6 arguments against Hindi imposition

So this is for all you Hindi-as-national-language advocates. I am sure not all of you are dicks. Some of you might simply be ignorant. So read this thread and maybe you'll get why people are opposed to the idea of Hindi officially being given national language status.

First, the universality myth. Hindi is not universally spoken all over India. That's a lie that some Hindi-speakers like to tell themselves because it feels nice to live under the illusion that you live in a linguistically united country. You don't. India is linguistically diverse and that's a good thing, not a problem to be solved by bulldozing everything apart from Hindi.

Second, the myth that Hindi is easier to pick up than English. It is not. Hindi has very little in common with languages in the South and North-East.

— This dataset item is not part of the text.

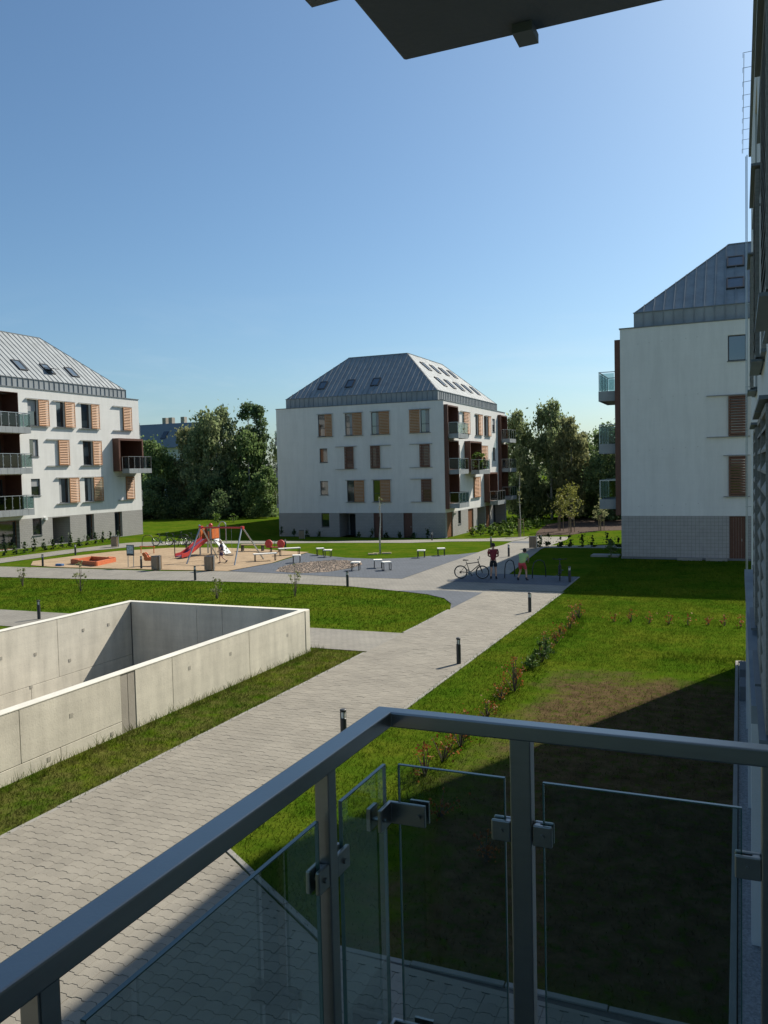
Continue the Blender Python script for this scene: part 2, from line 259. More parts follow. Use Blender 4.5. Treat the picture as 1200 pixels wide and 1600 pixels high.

If you think people unwilling to use it are being lazy, take some time and learn Tamil, Telugu, Assamese and Odia. We will see how open-minded you are to Indian culture.

Third, the myth of English as a foreign language. Facepalm. If English is foreign, then so is your computer, Twitter, the Internet, and maybe even your clothes. Abandoning or deprioritising things on the basis of where they came from is moronic. Consider utility, not emotion.

Fourth, if English is foreign, then so is Hindi... TO THOSE WHO DON'T SPEAK HINDI. Why is this so difficult to understand? You can't employ the "foreign" logic selectively.

Fifth, NO, most of us don't hate Hindi. It' a great language that we often use and consume entertainment in. Hindi might feel special to you if your mother tongue is Hindi, but why would it feel that way to those whose mother tongue is not Hindi? Think about it.

Sixth and last, this is a pointless pursuit. It changes nothing. It improves nothing. Even if implemented, it will do nothing. Connaught Place was renamed Rajiv Chowk ages ago. The only person who calls it Rajiv Chowk is the automated voice in Delhi Metro. Everyone says CP.

You can't shove things down people's throats. And this applies to languages even more. If you want to promote a language, use it, create art in it, and make people want to use it. Don't do it by government order. That's juvenile.